■ **SHORT EXERCISE**: Out of all the lines below, count those with the word "scene". Give the number only.

────────────────────────────────────────

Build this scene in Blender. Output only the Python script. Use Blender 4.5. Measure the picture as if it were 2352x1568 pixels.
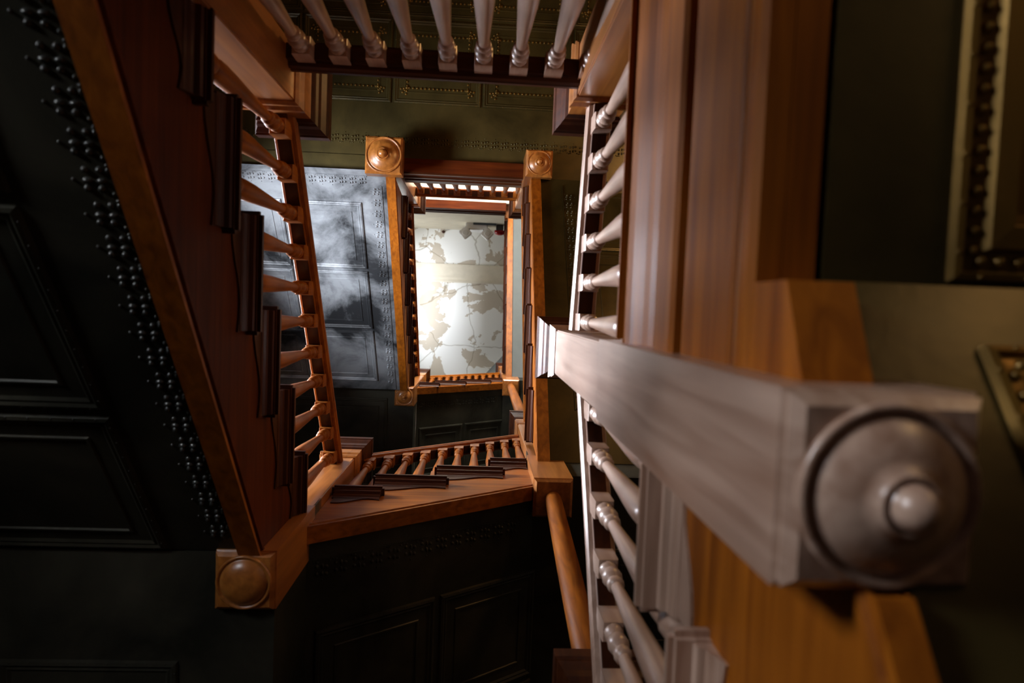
import bpy, bmesh, math, random
from mathutils import Matrix, Vector
random.seed(7)
for o in list(bpy.data.objects): bpy.data.objects.remove(o)
SC = bpy.context.scene
COL = SC.collection
ZO = 1.8            # eye height above the lower hall floor; all z below are heights above the eye

# ------------------------------------------------------------------ camera
def Rm(a, b, c):
    ca, sa, cb, sb, cc, sc = math.cos(a), math.sin(a), math.cos(b), math.sin(b), math.cos(c), math.sin(c)
    Rx = Matrix(((1,0,0),(0,ca,-sa),(0,sa,ca))); Ry = Matrix(((cb,0,sb),(0,1,0),(-sb,0,cb))); Rz = Matrix(((cc,-sc,0),(sc,cc,0),(0,0,1)))
    return Rz @ Ry @ Rx
Rw = Rm(0.0496, -0.0507, 0.0367)            # world -> (right, down, forward)
cam = bpy.data.cameras.new('camera'); camo = bpy.data.objects.new('camera', cam); COL.objects.link(camo)
right, down, fwd = Vector(Rw[0]), Vector(Rw[1]), Vector(Rw[2])
M = Matrix.Identity(4)
for i in range(3):
    M[i][0], M[i][1], M[i][2] = right[i], -down[i], -fwd[i]
M[2][3] = ZO
camo.matrix_world = M
cam.sensor_width = 36; cam.lens = 36*1480/2352; cam.clip_start = 0.02
cam.dof.use_dof = True; cam.dof.focus_distance = 3.4; cam.dof.aperture_fstop = 2.8
SC.camera = camo

# ------------------------------------------------------------------ world and light
SC.view_settings.view_transform = 'Standard'; SC.view_settings.look = 'None'
SC.view_settings.gamma = 1; SC.view_settings.use_curve_mapping = False
SC.view_settings.exposure = -0.35
W = bpy.data.worlds.new('sky'); SC.world = W; W.use_nodes = True
W.node_tree.nodes['Background'].inputs[0].default_value = (.55, .7, 1, 1)
W.node_tree.nodes['Background'].inputs[1].default_value = 1.0
def area(name, loc, aim, sx, sy, power, col):
    l = bpy.data.lights.new(name, 'AREA'); l.shape = 'RECTANGLE'; l.size = sx; l.size_y = sy; l.energy = power; l.color = col
    o = bpy.data.objects.new(name, l); COL.objects.link(o); o.location = (loc[0], loc[1], loc[2]+ZO)
    d = Vector(aim)-Vector(loc); o.rotation_euler = d.to_track_quat('-Z', 'Y').to_euler(); return o
# daylight at the three windows of the stairwell
area('daylight_sky', (-6.0, -.2, 4.6), (-2.0, -.1, 3.2), 3.2, 4.0, 6600, (.84, .88, 1))          # sky seen through the stair window
area('daylight_ground', (-4.6, .7, .3), (-2.0, 0, 3.2), 2.4, 2.4, 2100, (.90, .94, 1))         # sunlit ground outside it
area('daylight_hall_window', (-2.16, -1.25, .29), (0, -1.25, .29), .68, 1.25, 160, (.92, .94, 1))
area('daylight_upper_window', (-.1, -2.7, 6.3), (-.1, 0, 6.3), 1.0, 1.7, 560, (1, .96, .9))
area('daylight_attic_window', (-2.16, -.1, 9.7), (0, -.1, 9.7), 1.4, 1.4, 62, (.98, .99, 1))

# ------------------------------------------------------------------ materials
MAT = {}
def base_mat(name):
    m = bpy.data.materials.new(name); m.use_nodes = True; MAT[name] = m
    nt = m.node_tree; return m, nt, nt.nodes, nt.links, nt.nodes['Principled BSDF']
def wood(name, axis, c1, c2, rough=.5, coat=.05, sc=1.0, spec=.2):
    m, nt, N, L, b = base_mat(name)
    tc = N.new('ShaderNodeTexCoord'); mp = N.new('ShaderNodeMapping')
    s = [38*sc]*3; s[axis] = 2.2*sc; mp.inputs['Scale'].default_value = s
    n = N.new('ShaderNodeTexNoise'); n.inputs['Scale'].default_value = 1; n.inputs['Detail'].default_value = 5; n.inputs['Distortion'].default_value = .6
    n2 = N.new('ShaderNodeTexNoise'); n2.inputs['Scale'].default_value = 3.1; n2.inputs['Detail'].default_value = 2
    r = N.new('ShaderNodeValToRGB'); r.color_ramp.elements[0].position = .3; r.color_ramp.elements[1].position = .72
    r.color_ramp.elements[0].color = (*c1, 1); r.color_ramp.elements[1].color = (*c2, 1)
    mx = N.new('ShaderNodeMixRGB'); mx.blend_type = 'MULTIPLY'; mx.inputs[0].default_value = .45
    r2 = N.new('ShaderNodeValToRGB'); r2.color_ramp.elements[0].position = .32; r2.color_ramp.elements[0].color = (.35, .32, .3, 1); r2.color_ramp.elements[1].position = .6
    L.new(tc.outputs['Object'], mp.inputs[0]); L.new(mp.outputs[0], n.inputs['Vector']); L.new(tc.outputs['Object'], n2.inputs['Vector'])
    L.new(n.outputs[0], r.inputs[0]); L.new(n2.outputs[0], r2.inputs[0]); L.new(r.outputs[0], mx.inputs[1]); L.new(r2.outputs[0], mx.inputs[2])
    L.new(mx.outputs[0], b.inputs['Base Color'])
    bp = N.new('ShaderNodeBump'); bp.inputs['Strength'].default_value = .12; bp.inputs['Distance'].default_value = .004
    L.new(n.outputs[0], bp.inputs['Height']); L.new(bp.outputs[0], b.inputs['Normal'])
    b.inputs['Specular IOR Level'].default_value = spec; b.inputs['Roughness'].default_value = rough; b.inputs['Coat Weight'].default_value = coat; b.inputs['Coat Roughness'].default_value = .3
    return m
OAK1, OAK2 = (.20, .050, .003), (.42, .125, .008)
wood('newel_oak_z', 2, (.30, .092, .014), (.58, .215, .040), .36, .9, 1.0, .5)
for i, a in enumerate('xyz'): wood('worn_oak_'+a, i, (.34, .195, .13), (.60, .42, .32), .36, .8, 1.0, .5)  # paler copy of the oak, cool window light and sheen put into its colour
for i, a in enumerate('xyz'):
    wood('oak_'+a, i, OAK1, OAK2)
    wood('mahogany_'+a, i, (.06, .009, .001), (.125, .024, .002), .55, .0, 1.0, .1)
    wood('walnut_'+a, i, (.032, .007, .002), (.075, .019, .004), .42, .1)
def tin(name, c_dark, c_light, lo, hi, metallic, rough, scale=2.4):
    m, nt, N, L, b = base_mat(name)
    tc = N.new('ShaderNodeNewGeometry')
    n = N.new('ShaderNodeTexNoise'); n.inputs['Scale'].default_value = scale; n.inputs['Detail'].default_value = 7; n.inputs['Roughness'].default_value = .62; n.inputs['Distortion'].default_value = .5
    r = N.new('ShaderNodeValToRGB'); r.color_ramp.elements[0].position = lo; r.color_ramp.elements[1].position = hi
    r.color_ramp.elements[0].color = (*c_dark, 1); r.color_ramp.elements[1].color = (*c_light, 1)
    n2 = N.new('ShaderNodeTexNoise'); n2.inputs['Scale'].default_value = 60; n2.inputs['Detail'].default_value = 2
    bp = N.new('ShaderNodeBump'); bp.inputs['Strength'].default_value = .1; bp.inputs['Distance'].default_value = .003
    L.new(tc.outputs['Position'], n.inputs['Vector']); L.new(tc.outputs['Position'], n2.inputs['Vector'])
    L.new(n.outputs[0], r.inputs[0]); L.new(r.outputs[0], b.inputs['Base Color']); L.new(n2.outputs[0], bp.inputs['Height']); L.new(bp.outputs[0], b.inputs['Normal'])
    b.inputs['Metallic'].default_value = metallic; b.inputs['Roughness'].default_value = rough
    if name == 'tin_dark': b.inputs['Specular IOR Level'].default_value = .2
    return m
tin('tin_gold', (.10, .055, .010), (.26, .145, .026), .35, .7, .6, .36)
tin('tin_dark', (.022, .022, .016), (.075, .070, .048), .35, .7, .2, .45)
tin('tin_olive', (.034, .026, .007), (.10, .073, .021), .35, .7, .35, .36)
tin('tin_silver', (.026, .028, .032), (.36, .385, .42), .40, .60, .35, .45, 2.0)
tin('tin_ornament', (.05, .053, .05), (.10, .10, .09), .35, .7, .5, .25)
def plain(name, col, rough=.6, metallic=0, emit=None, es=0, bump=0):
    m, nt, N, L, b = base_mat(name)
    tc = N.new('ShaderNodeTexCoord'); n = N.new('ShaderNodeTexNoise'); n.inputs['Scale'].default_value = 9; n.inputs['Detail'].default_value = 4
    r = N.new('ShaderNodeValToRGB'); r.color_ramp.elements[0].color = (*[c*.82 for c in col], 1); r.color_ramp.elements[1].color = (*[min(1, c*1.1) for c in col], 1)
    L.new(tc.outputs['Object'], n.inputs['Vector']); L.new(n.outputs[0], r.inputs[0]); L.new(r.outputs[0], b.inputs['Base Color'])
    b.inputs['Roughness'].default_value = rough; b.inputs['Metallic'].default_value = metallic
    if emit: b.inputs['Emission Color'].default_value = (*emit, 1); b.inputs['Emission Strength'].default_value = es
    return m
plain('wall_plaster', (.045, .034, .02), .9)
plain('cream_plaster', (.80, .74, .58), .8)
plain('grey_plaster', (.10, .11, .105), .85)
plain('cream_board', (.66, .60, .46), .7)
plain('hall_floor', (.06, .024, .010), .7)
plain('floor_boards', (.16, .075, .03), .5)
plain('white_paint', (.75, .74, .70), .5)
plain('white_plastic', (.88, .88, .86), .4)
plain('dark_gap', (.01, .01, .01), .6)
plain('grey_metal', (.07, .09, .11), .4, .4)
plain('red_lens', (.35, .004, .006), .2)
plain('brass', (.45, .28, .08), .35, 1)
plain('lamp_glass', (.9, .8, .6), .4, 0, (1, .62, .25), 6)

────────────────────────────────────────

■ **SOLUTION TO THIS PROBLEM**: 2